Exercise task:
Extract the lines from the start through the line that holds "random.seed(7)", both included, omitting all images.

Data:
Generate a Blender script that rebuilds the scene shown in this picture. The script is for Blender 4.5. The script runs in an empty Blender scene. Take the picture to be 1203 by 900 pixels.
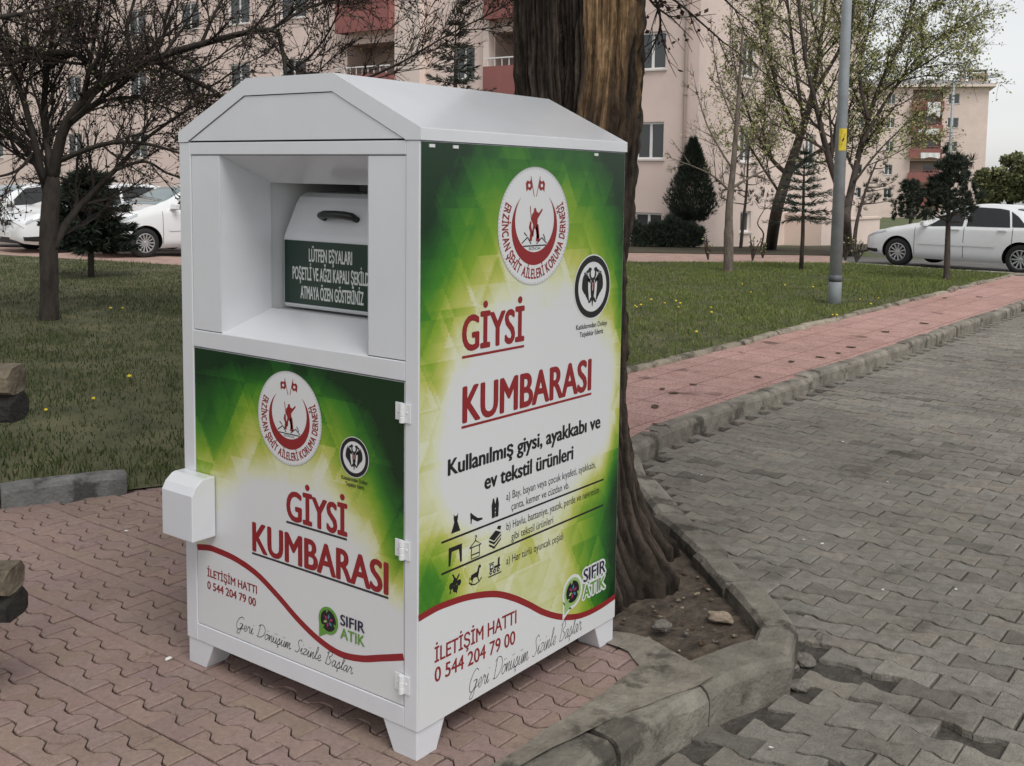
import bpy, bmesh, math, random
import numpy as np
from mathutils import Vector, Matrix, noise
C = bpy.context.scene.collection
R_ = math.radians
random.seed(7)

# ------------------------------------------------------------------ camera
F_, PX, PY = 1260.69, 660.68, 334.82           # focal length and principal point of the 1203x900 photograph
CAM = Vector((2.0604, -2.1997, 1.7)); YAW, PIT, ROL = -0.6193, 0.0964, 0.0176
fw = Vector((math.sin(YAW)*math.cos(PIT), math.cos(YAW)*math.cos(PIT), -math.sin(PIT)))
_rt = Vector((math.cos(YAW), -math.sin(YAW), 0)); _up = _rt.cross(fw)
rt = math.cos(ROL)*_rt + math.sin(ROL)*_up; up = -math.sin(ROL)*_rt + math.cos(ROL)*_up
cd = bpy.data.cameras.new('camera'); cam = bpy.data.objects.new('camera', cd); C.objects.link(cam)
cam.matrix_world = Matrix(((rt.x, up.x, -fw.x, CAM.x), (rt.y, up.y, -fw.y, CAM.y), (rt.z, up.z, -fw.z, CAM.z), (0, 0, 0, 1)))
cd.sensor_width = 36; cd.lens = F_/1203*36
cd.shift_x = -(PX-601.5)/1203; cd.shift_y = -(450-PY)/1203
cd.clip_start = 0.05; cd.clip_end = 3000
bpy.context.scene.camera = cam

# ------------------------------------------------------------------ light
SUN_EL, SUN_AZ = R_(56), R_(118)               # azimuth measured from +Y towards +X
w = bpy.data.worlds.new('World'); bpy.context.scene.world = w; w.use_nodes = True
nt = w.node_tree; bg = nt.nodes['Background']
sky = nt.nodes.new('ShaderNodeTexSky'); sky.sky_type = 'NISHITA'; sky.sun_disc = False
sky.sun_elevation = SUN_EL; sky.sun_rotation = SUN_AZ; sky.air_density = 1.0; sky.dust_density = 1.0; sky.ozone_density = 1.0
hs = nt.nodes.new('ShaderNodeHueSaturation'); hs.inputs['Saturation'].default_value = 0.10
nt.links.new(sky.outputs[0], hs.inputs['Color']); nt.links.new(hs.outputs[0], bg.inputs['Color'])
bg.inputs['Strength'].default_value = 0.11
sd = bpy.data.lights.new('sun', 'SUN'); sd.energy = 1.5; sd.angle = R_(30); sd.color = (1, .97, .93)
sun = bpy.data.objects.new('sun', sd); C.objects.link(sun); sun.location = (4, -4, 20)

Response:
Generate a Blender script that rebuilds the scene shown in this picture. The script is for Blender 4.5. The script runs in an empty Blender scene. Take the picture to be 1203 by 900 pixels.
import bpy, bmesh, math, random
import numpy as np
from mathutils import Vector, Matrix, noise
C = bpy.context.scene.collection
R_ = math.radians
random.seed(7)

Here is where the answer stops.